Yankees starter Max Fried pitches during the first inning against the...

Yankees starter Max Fried pitches during the first inning against the Boston Red Sox on Friday night at Yankee Stadium. Credit: Jim McIsaac

Another important game. Another defeat. Another day off the calendar.

The Yankees still have time to become that team they’ve aspired to be all season — the one that gets back to the World Series and wins it this time — but the clock continues ticking and they have yet to prove that they can be.

This isn’t about the way they morphed from a team that spent more than two months in first place to one that spent almost two months playing poorly and slid down the standings as far as third. And it’s not generally about the consistently inconsistent fielding, the bullpen letdowns, the ill-timed hitting droughts or the mental mistakes.

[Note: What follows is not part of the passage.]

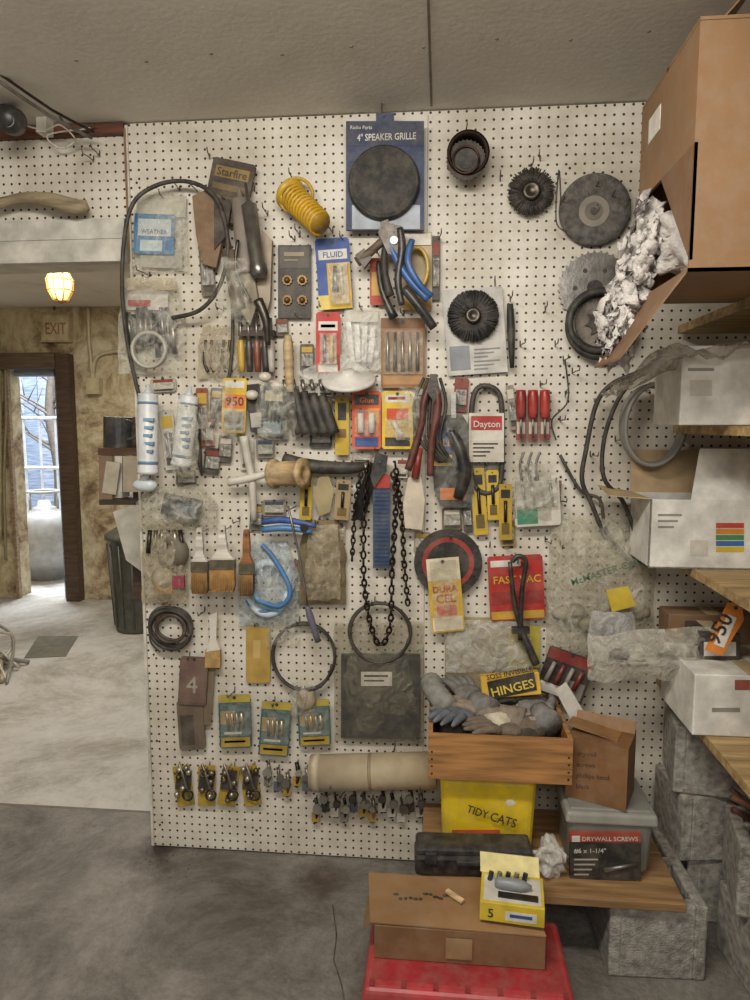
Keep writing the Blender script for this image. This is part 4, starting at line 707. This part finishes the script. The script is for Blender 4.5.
for k in range(4):
    for xx in (x0+.01, x1-.01): o.lathe([(.003, 0), (.002, .001)], (xx, y0-.0005, z0+.015+k*.02), (0, -1, 0), DMET, 8)
crate = (x0, x1, y0, y1, z0, z1); o.finish()
def glove(c, ang, m, L_=.2, tilt=.15, cuff=None):
    o = O('work_glove'); M = Matrix.Translation(c) @ Matrix.Rotation(ang, 4, 'Z') @ Matrix.Rotation(tilt, 4, 'X')
    def T(x, y, z): return M @ Vector((x, y, z))
    bm = bmesh.new(); bmesh.ops.create_icosphere(bm, subdivisions=3, radius=1)
    for v in bm.verts: q = v.co; v.co = T(q.x*.045, q.y*.055, q.z*.018+.006*noise.noise(q*3))
    o.bmadd(bm, m, True)
    for k, (x, l) in enumerate(((-.033, .06), (-.011, .075), (.012, .07), (.033, .055))): o.tube(cr([T(x*.8, .03, 0), T(x, .06, .006), T(x*1.15, .05+l, -.004)], 4), [.013, .012, .011, .01, .004], m, 8)
    o.tube(cr([T(.03, -.02, 0), T(.06, .01, .004), T(.07, .045, 0)], 4), [.015, .013, .01, .005], m, 8)
    o.tube([T(0, -.03, 0), T(0, -.06, 0), T(0, -.1, .004)], [.03, .034, .038], cuff or m, 12); return o.finish()
cx_, cz_ = (crate[0]+crate[1])/2, crate[5]
G1 = K('#8f8272', 'f'); G2 = K('#6b6f76', 'f'); G3 = K('#a39a88', 'f')
glove((cx_-.1, -.2, cz_+.005), 2.6, G2, cuff=K('#8c94a0', 'f')); glove((cx_-.02, -.19, cz_+.01), 1.2, G1); glove((cx_+.06, -.19, cz_), -.9, G3, cuff=K('#c9bfa8', 'f')); glove((cx_+.02, -.25, cz_-.01), 1.9, K('#77695a', 'f')); glove((cx_-.07, -.12, cz_+.03), .5, K('#7d7a74', 'f'))
glove((cx_+.11, -.15, cz_+.015), .3, K('#86837e', 'f'))
o = O('rolled_cloth'); o.tube(cr([(cx_-.185, -.09, cz_+.05), (cx_-.17, -.14, cz_+.04), (cx_-.13, -.19, cz_+.01)], 5), .032, K('#8a8880', 'f'), 12); o.ball((cx_, -.18, cz_-.04), (.16, .11, .045), K('#4c4439', 'f'), 3, .03, 20, 4); o.ball((cx_+.06, -.09, cz_+.02), (.09, .04, .045), K('#9a9282', 'f'), 3, .03, 20, 6); o.finish()
o = O('hinge_box'); yb = K('#dcae2c'); c = pt(510, 684, .14); o.box(c, (.165, .05, .062), yb, rot=(-.2, -.12, .0), bev=.002)
o.prism([(487, 682), (534, 672), (537, 690), (490, 700)], .1715, .001, K('#1f1b12')); o.txt('HINGES', 492, 697, 535, 687, .174, K('#f0d050'), 1.0); o.txt('SOSS INVISIBLE', 487, 680, 533, 671, .174, B, 1.0); o.finish()
o = O('paper_receipt'); o.prism([(555, 690), (566, 682), (586, 715), (574, 726)], .18, .001, WHT); o.finish()
TF = .357
o = O('drywall_screw_tub'); a = pt(566, 840, TF); b = pt(658, 840, TF); w = b.x-a.x; cx = (a.x+b.x)/2; zt2 = pt(612, 815, TF).z; cyt = -TF+.105
tap(o, cx, cyt, PZ+.001, zt2-.02, w*.88, .17, w*.95, .195, K('#74766f', 'p'), .018); tap(o, cx, cyt, zt2-.03, zt2, w*1.02, .212, w*.99, .205, K('#96978e', 'p'), .008)
tap(o, cx, cyt, zt2-.001, zt2+.006, w*.9, .18, w*.88, .175, K('#8a8c84', 'p'), .003)
yl = TF+.0035
o.rect(570, 842, 641, 880, yl, .014, K('#1d1b1a')); o.rect(570, 834, 641, 843, yl, .014, K('#a8402c')); o.rect(572, 836, 580, 842, yl+.001, .001, W); o.txt('DRYWALL SCREWS', 582, 841, 638, 841, yl+.0015, W); o.txt('#6 x 1-1/4"', 574, 853, 606, 853, yl+.0015, W)
for j in range(4): o.rect(574, 859+j*5, 598-j*3, 860.4+j*5, yl+.001, .001, K('#bbb6aa'))
o.tp([(604, 870, yl+.006), (636, 864, yl+.006)], [2.4, 1], MET, 1)
o.finish()
kb3 = K('#80572f', 'c', scale=6)
o = O('small_cardboard_box'); rz = -.42; zb_ = zt2+.007; zt3 = pt(608, 740, .3).z; cc = Vector((cx-.012, cyt-.012, 0)); hh = zt3-zb_
def rb(lx, ly, lz, sx, sy, sz, m, rx=0, ry=0):
    p = Matrix.Rotation(rz, 3, 'Z') @ Vector((lx, ly, 0)); o.box((cc.x+p.x, cc.y+p.y, lz), (sx, sy, sz), m, rot=(rx, ry, rz))
hz = zb_+hh/2; sx_, sy_ = .155, .12
rb(0, 0, hz, sx_, sy_, hh, kb3); rb(-.02, 0, hz+hh/2+.01, sx_*.85, sy_*.5, .003, K('#94693a', 'c'), 0, .14); rb(0, .045, hz+hh/2+.016, sx_, .003, .035, K('#94693a', 'c'), -.5)
dirx = Matrix.Rotation(rz, 3, 'Z') @ Vector((1, 0, 0)); nrm = Matrix.Rotation(rz, 3, 'Z') @ Vector((0, -1, 0))
for j, s_ in enumerate(('drywall', 'screws', 'phillips head', 'black')):
    vs, fs = txtmesh(s_); mxw = max(v.x for v in vs); k = min(.017, .11/mxw); base = Vector((cc.x, cc.y, hz+hh*.22-j*hh*.18))+nrm*(sy_/2+.001)-dirx*.05
    o.add([base+dirx*v.x*k+Vector((0, 0, 1))*(v.y*k*1.1+v.x*k*.16) for v in vs], fs, K('#4a3220'))
o.finish()
o = O('black_plastic_case'); a = pt(414, 865, .38); b = pt(534, 865, .38); cx = (a.x+b.x)/2; w = b.x-a.x; cyk = -.345
o.box((cx, cyk, PZ+.03), (w, .08, .056), BLK, rot=(0, 0, .06), bev=.01); o.box((cx, cyk+.002, PZ+.066), (w*.98, .076, .026), K('#222226', 'p'), rot=(0, 0, .06), bev=.009)
for s_ in (-.11, .11): o.box((cx+s_, cyk-.043+s_*.06, PZ+.055), (.03, .01, .03), K('#2c2c30', 'p'), rot=(0, 0, .06), bev=.002)
o.box((cx, cyk-.044, PZ+.045), (.09, .012, .014), K('#2c2c30', 'p'), rot=(0, 0, .06), bev=.004); o.finish()
o = O('crumpled_clear_bag'); c = pt(551, 840, .36); o.ball((c.x, -.35, PZ+.045), (.034, .028, .042), clear('#e4e1da', .4, .85), 4, .03, 45, 8); o.finish()
o = O('red_toolbox'); rp = K('#ad2832', 'p'); x0 = pt(360, 985, .69).x; x1 = pt(580, 985, .69).x; cx = (x0+x1)/2; w = x1-x0
tap(o, cx, -.572, .001, .13, w*.94, .23, w*.97, .25, rp, .012); tap(o, cx, -.572, .127, .168, w, .262, w*.96, .25, K('#b52f39', 'p'), .012)
for s_ in (-.2, .2): o.box((cx+s_, -.706, .12), (.05, .01, .05), K('#8e1a24', 'p'), bev=.003)
o.box((cx, -.572, .1685), (w*.9, .2, .002), K('#a3232d', 'p'), bev=.0005)
for s_ in range(7): o.box((cx-.21+s_*.07, -.68, .1685), (.012, .02, .003), K('#8e1a24', 'p'))
o.finish()
o = O('flat_cardboard_box'); kc = K('#7e5a36', 'c', scale=6); x0 = pt(374, 948, .615).x; x1 = pt(546, 948, .615).x; cx = (x0+x1)/2; w = x1-x0; zb_ = .1705; zt_ = .252
o.box((cx, -.53, (zb_+zt_)/2), (w, .165, zt_-zb_), kc, rot=(0, 0, .0), bev=.002); o.poly([(cx-w/2-.03, -.445, zt_+.014), (cx+w/2-.03, -.445, zt_+.010), (cx+w/2, -.615, zt_+.004), (cx-w/2-.01, -.61, zt_+.006)], Vector((0, 0, -.003)), K('#967046', 'c', scale=6))
o.poly([(cx-w/2, -.46, zt_), (cx-w/2, -.60, zt_), (cx-w/2-.03, -.59, zt_-.03), (cx-w/2-.03, -.48, zt_-.03)], Vector((0, 0, -.003)), kc)
for k in range(11): o.ball((cx-.15+k*.012, -.52+R.uniform(-.012, .012), zt_+.01), (R.uniform(.005, .009), .005, .0025), K('#2a1a10'), 1)
o.box((cx, -.617, (zb_+zt_)/2), (.06, .001, .05), K('#a5845c')); o.finish()
o = O('rotary_tool_box'); c = ptz(512, 915, .256); yb2 = K('#dcc02a'); cx = c.x; cy = -.545; zq = .2665
o.box((cx, cy, zq+.024), (.145, .11, .046), yb2, rot=(0, 0, -.1), bev=.002); o.box((cx, cy-.002, zq+.0475), (.13, .09, .001), K('#d9d6ca'), rot=(0, 0, -.1))
o.lathe([(.008, 0), (.013, .01), (.014, .06), (.01, .07), (.004, .085)], (cx-.04, cy+.005, zq+.06), (1, -.15, 0), K('#8a8f94', 'p')); o.box((cx+.01, cy-.03, zq+.051), (.09, .015, .006), DMET, rot=(0, 0, -.12))
for k in range(5): o.cyl((cx-.05+k*.02, cy+.03, zq+.047), (cx-.045+k*.02, cy+.034, zq+.066), .006, K(('#5a5f66', '#c9c2b4')[k % 2], 'm'), 10)
o.poly([(cx-.07, cy+.06, zq+.047), (cx+.07, cy+.047, zq+.047), (cx+.07, cy+.075, zq+.08), (cx-.07, cy+.088, zq+.08)], Vector((0, .002, 0)), K('#e6d890'))
fr_ = Matrix.Rotation(-.1, 3, 'Z')
p = fr_ @ Vector((.02, -.0555, 0)); o.box((cx+p.x, cy+p.y, zq+.02), (.07, .001, .022), K('#e6e0ce'), rot=(0, 0, -.1)); p = fr_ @ Vector((.02, -.0565, 0)); o.box((cx+p.x, cy+p.y, zq+.022), (.05, .001, .007), BLU, rot=(0, 0, -.1))
vs, fs = txtmesh('5'); p = fr_ @ Vector((-.055, -.0562, 0)); dx_ = fr_ @ Vector((1, 0, 0)); o.add([Vector((cx, cy, zq+.012))+p+dx_*v.x*.03+Vector((0, 0, v.y*.03)) for v in vs], fs, B)
o.finish()
o = O('wood_shim'); o.box((pt(455, 895, .55).x, -.52, .270), (.05, .012, .006), K('#d8b98a', 'w'), rot=(0, .05, -.7)); o.finish()
o = O('fallen_debris')
for k in range(50):
    x = XL+.02+abs(R.gauss(0, .09)) if k < 30 else R.uniform(XL, .2); y = -abs(R.gauss(.02, .06)); o.ball((x-.04, y-.01, .001), (R.uniform(.001, .004), R.uniform(.001, .004), .001), K(R.choice(['#4a3a2e', '#5b3a2a', '#3a2a22']), 'r'), 1)
o.finish()

# ---------------- lights ----------------
def area(name, loc, size, power, col, tgt, sy=None):
    l = bpy.data.lights.new(name, 'AREA'); l.energy = power; l.color = col; l.size = size; l.shape = 'RECTANGLE'; l.size_y = sy or size
    ob = bpy.data.objects.new(name, l); ob.location = loc; ob.rotation_euler = (Vector(tgt)-Vector(loc)).to_track_quat('-Z', 'Y').to_euler(); sc.collection.objects.link(ob)
area('ceiling_light', (-.35, -1.5, ZC-.06), 1.0, 28, (1, .95, .87), (-.2, -.6, 0.3), .15)
area('ceiling_light_rear', (.2, -2.9, ZC-.1), 1.2, 22, (1, .95, .88), (0, 0, 1.0), .5)
area('backroom_light', (-1.9, 1.6, ZC-.06), .9, 33, (1, .95, .88), (-1.9, 1.7, 0), .9)
area('daylight', (-3.8, 4.6, 4.2), 2.2, 700, (.86, .92, 1), (-4.2, 6.4, 0.8))
l = bpy.data.lights.new('bulb', 'POINT'); l.energy = 4; l.color = (1, .78, .48); l.shadow_soft_size = .05; ob = bpy.data.objects.new('bulb', l); ob.location = pt(60, 284, -1.6)+Vector((0, -.12, -.05)); sc.collection.objects.link(ob)
w = bpy.data.worlds.new('World'); sc.world = w; w.use_nodes = True; bg = w.node_tree.nodes['Background']; bg.inputs[0].default_value = (1.0, .97, .92, 1); bg.inputs[1].default_value = .44
sc.view_settings.view_transform = 'Standard'
# ---------------- camera ----------------
cam = bpy.data.cameras.new('Camera'); cam.sensor_fit = 'VERTICAL'; cam.sensor_height = 36; cam.lens = F/1000*36; cam.clip_start = .05
co = bpy.data.objects.new('Camera', cam); co.location = C
co.matrix_world = Matrix.Translation(C) @ Matrix((rgt, upv, -fwd)).transposed().to_4x4(); sc.collection.objects.link(co); sc.camera = co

It’s about the way they have played against the better teams in the American League. Those are the games in which winning proves teams are World Series-capable, and the Yankees haven’t done that.

They had another chance to demonstrate that they can beat a good team Friday night against the Red Sox at the Stadium. Against a foe they’re jockeying with for playoff position and with ace Max Fried on the mound, they came up miserably short in a 1-0 loss that dropped them into third.

Fried was everything  they needed him to be, turning the page on a rough eight-start stretch with six scoreless innings, but the Yankees managed only three hits — one after the third inning — and a walk and couldn’t get a runner past first base.

Reliever Mark Leiter Jr. let Boston get on the scoreboard in the seventh. Austin Wells blundered on the bases and got doubled off after leading off the sixth with the Yankees’ third and final hit. And though it didn’t ultimately come with a price, Anthony Volpe threw to the wrong base in the ninth, giving the Sox an extra out. Jasson Dominguez threw to the wrong base in the ninth, too.

After the Blue Jays dominated the Yankees in   a four-game sweep on June 30-July 3  in Toronto, Aaron Boone told his team in a closed-door meeting that it is “the best team in the league.” Asked on Friday afternoon if he still believes that, he replied: “We’ve got a great opportunity in front of us here with games left to go out and still realize all our hopes and dreams.

“I believe we can do that. I believe that’s who we are. But right now, it’s just belief. We’ve got to go do it.”

They didn’t. And while the Yankees went into the night with a 96.5% probability for making the postseason, according to FanGraphs, thanks to a remaining schedule ranked the second-softest in the AL, their record against the teams they likely would face is abysmal.

If the season ended today, the other five teams in the AL playoffs would be division leaders Toronto, Detroit and Houston and wild cards Boston and Seattle. The Yankees’ aggregate record against those five teams is 11-19, with five of those wins against the would-be No. 6- seeded Mariners. That run of seven wins in eight games before this series? Those wins were against sub-.500 teams.

Toronto is 7-3 against the Yankees. Boston has beaten them seven straight times for a 7-1 lead in the season series and has ace Garrett Crochet going Saturday afternoon.

“They’ve had our number here for a stretch,” Boone said.

Asked about the lack of success against their two division rivals, Ben Rice replied, “There’s absolutely frustration . . . We’ve got to be better.”

There are five games remaining against Boston and three apiece against each of the division leaders. Winning those games would not only prove to doubters that they can be Boone’s “best team in the league” but also prove it to themselves.

“There’s plenty of good feeling when your team is winning games against teams with great records and winning games against teams in positions to make a deep World Series run,” said Nathaniel Lowe, who was on the Rangers when they won the 2023 World Series and scored the only run of Friday night’s game. “You see what you’re capable of, winning games like that. But at least for us that year, the magic that led to us winning the World Series didn’t come until we beat Tampa in the Wild Card [Series].”

Boone doesn’t think there is something that happens when the Yankees face the top teams, but he said that suffering a three-game sweep in Boston in mid-June “came in a week we were scuffling” and “we were on the wrong side of some close games” and that the games in Toronto were “probably a handful of our worst games.”

These last two weren’t much better. Friday’s anemic offensive performance came after the Yankees committed four errors and walked nine Boston hitters in  Thursday’s 6-3 loss.

The old saying is that to be the best, you have to beat the best. The Yankees haven’t done that.

There’s still time, and it begins on Saturday when they try to beat Crochet.

“When it comes to Red Sox-Yankees, everyone wants to bring out their best,” Fried said, “so you know that everyone’s going to be on top of it.”

But do we? The Yankees haven’t proved they can do that yet.